Christopher R. Browning, “Dangers I didn't see coming: ‘tyranny of the minority’ and an irrelevant press,” Vox, January 18, 2017.I recommend reading Browning’s whole piece. See also the earlier comments by the sociologist and political scientist Theda Skopol, “A guide to rebuilding the Democratic Party, from the ground up,” Vox, January 5, 2017, which is about much more than the Democratic Party. She understands something that conservatives of various stripes have long acted on, but which Democrats have ignored to everyone’s detriment.
Gaslighting
I have been learning new terms these past months. Today it was “alternative facts,” which goes together with an older term, apparently repurposed for our current political and cultural moment—“gaslighting.” I saw the latter term on a protest sign at the Women’s March yesterday.
Hate Speech and Fresh Air
Hate speech is like mold: Its enemies are bright light and fresh air.

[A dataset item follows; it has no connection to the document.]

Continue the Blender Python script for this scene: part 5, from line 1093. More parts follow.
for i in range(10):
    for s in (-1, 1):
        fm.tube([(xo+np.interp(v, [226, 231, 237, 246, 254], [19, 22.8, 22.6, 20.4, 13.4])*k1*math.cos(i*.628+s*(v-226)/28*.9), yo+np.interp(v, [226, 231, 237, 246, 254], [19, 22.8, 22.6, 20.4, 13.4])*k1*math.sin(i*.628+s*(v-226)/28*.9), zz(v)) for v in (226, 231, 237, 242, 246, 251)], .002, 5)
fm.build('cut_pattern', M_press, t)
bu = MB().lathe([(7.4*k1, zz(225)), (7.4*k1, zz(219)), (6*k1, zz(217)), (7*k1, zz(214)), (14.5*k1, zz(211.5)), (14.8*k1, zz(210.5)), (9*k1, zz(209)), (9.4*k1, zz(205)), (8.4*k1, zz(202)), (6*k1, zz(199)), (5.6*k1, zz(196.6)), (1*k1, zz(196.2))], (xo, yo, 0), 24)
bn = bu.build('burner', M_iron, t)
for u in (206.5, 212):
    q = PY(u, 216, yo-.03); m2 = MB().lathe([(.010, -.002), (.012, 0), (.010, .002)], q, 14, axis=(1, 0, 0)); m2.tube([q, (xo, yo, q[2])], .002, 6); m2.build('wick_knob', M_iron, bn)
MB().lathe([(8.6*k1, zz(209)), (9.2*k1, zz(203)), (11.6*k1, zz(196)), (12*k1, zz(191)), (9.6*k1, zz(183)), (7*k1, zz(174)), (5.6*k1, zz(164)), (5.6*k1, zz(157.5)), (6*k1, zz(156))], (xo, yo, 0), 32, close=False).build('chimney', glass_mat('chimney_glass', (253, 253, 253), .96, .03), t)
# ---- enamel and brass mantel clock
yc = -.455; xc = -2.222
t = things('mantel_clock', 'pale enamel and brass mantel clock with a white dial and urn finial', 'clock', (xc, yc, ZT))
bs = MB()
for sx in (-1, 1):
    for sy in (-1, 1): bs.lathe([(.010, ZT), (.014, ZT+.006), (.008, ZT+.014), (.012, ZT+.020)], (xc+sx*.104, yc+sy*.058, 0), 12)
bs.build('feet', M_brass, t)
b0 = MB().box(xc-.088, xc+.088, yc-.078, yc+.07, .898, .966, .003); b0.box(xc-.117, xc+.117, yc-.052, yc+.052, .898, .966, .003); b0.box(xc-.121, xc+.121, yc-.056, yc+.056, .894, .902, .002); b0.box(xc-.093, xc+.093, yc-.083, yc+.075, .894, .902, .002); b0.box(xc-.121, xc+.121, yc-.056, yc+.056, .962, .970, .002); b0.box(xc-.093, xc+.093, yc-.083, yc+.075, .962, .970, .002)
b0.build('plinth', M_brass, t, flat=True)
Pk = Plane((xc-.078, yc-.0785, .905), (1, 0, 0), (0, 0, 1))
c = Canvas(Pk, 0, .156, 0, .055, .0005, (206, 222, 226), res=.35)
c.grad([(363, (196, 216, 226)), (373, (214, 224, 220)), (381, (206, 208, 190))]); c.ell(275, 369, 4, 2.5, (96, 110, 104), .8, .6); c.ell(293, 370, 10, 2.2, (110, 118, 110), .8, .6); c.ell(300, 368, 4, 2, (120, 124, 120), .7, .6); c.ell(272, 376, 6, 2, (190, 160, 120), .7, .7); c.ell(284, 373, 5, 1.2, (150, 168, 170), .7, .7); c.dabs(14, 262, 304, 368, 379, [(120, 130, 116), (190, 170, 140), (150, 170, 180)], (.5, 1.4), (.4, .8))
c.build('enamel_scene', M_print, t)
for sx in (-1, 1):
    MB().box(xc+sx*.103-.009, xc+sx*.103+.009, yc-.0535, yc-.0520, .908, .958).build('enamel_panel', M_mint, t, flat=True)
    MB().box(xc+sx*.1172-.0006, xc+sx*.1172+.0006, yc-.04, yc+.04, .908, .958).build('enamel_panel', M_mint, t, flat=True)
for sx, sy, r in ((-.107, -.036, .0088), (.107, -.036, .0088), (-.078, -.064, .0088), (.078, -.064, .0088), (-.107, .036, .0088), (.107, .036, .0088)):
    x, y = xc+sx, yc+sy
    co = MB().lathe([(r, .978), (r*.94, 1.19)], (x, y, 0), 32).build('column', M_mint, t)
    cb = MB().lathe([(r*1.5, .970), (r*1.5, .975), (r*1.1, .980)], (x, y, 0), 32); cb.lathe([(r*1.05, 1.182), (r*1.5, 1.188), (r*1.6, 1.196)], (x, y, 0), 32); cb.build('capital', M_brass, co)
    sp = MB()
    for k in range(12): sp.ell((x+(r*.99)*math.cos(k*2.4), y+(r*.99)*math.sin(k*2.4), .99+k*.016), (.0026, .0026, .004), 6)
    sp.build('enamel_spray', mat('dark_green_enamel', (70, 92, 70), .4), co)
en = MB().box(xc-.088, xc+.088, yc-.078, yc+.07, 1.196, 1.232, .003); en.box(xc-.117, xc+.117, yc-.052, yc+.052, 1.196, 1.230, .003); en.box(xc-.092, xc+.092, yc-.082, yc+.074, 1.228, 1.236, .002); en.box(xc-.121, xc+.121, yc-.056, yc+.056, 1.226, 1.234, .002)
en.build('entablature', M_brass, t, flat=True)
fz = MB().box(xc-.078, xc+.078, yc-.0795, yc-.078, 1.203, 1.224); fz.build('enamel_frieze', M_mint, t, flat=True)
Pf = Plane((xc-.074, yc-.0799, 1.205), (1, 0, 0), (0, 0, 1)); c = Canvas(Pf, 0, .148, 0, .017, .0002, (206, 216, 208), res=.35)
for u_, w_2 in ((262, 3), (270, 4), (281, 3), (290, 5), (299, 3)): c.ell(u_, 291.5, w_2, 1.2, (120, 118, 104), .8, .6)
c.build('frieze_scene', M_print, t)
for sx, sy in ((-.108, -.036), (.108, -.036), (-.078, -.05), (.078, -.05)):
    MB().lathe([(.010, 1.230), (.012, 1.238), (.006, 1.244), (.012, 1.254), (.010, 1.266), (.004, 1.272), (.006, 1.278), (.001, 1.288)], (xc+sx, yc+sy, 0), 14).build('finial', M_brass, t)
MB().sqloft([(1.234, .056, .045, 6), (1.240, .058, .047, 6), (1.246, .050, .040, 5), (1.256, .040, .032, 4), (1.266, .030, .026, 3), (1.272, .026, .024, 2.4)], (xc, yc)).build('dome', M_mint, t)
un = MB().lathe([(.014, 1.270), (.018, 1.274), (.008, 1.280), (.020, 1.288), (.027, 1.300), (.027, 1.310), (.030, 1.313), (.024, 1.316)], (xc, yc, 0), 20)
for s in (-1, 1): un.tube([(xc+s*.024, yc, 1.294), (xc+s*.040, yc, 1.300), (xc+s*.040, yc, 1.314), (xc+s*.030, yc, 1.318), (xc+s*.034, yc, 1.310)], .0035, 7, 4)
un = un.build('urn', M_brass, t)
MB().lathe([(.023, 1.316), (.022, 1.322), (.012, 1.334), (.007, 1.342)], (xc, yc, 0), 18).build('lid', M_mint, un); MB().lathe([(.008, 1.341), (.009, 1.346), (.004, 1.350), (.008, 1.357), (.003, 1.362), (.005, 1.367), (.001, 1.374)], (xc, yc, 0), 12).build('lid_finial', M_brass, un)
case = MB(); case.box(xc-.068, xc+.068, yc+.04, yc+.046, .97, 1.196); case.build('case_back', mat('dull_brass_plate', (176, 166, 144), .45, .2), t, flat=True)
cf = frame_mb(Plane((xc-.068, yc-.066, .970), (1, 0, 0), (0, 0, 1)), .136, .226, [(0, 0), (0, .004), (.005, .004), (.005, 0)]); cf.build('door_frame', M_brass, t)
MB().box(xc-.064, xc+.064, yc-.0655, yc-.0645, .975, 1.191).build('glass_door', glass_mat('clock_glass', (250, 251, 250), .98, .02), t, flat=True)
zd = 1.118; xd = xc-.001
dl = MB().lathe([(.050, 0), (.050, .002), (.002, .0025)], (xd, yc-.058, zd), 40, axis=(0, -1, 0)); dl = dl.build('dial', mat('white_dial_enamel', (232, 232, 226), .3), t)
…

– Howard Gillman, “Bigots at the Gate: Universities Shouldn’t Duck the Fight against White Nationalism," Los Angeles Times, December 20, 2016.
'American Tragedy'
. . . A friend called me full of sadness, full of anxiety about conflict, about war. Why not leave the country? But despair is no answer. To combat authoritarianism, to call out lies, to struggle honorably and fiercely in the name of American ideals—that is what is left to do. That is all there is to do.
– David Remnick, “An American Tragedy,” The New Yorker, November 9, 2016.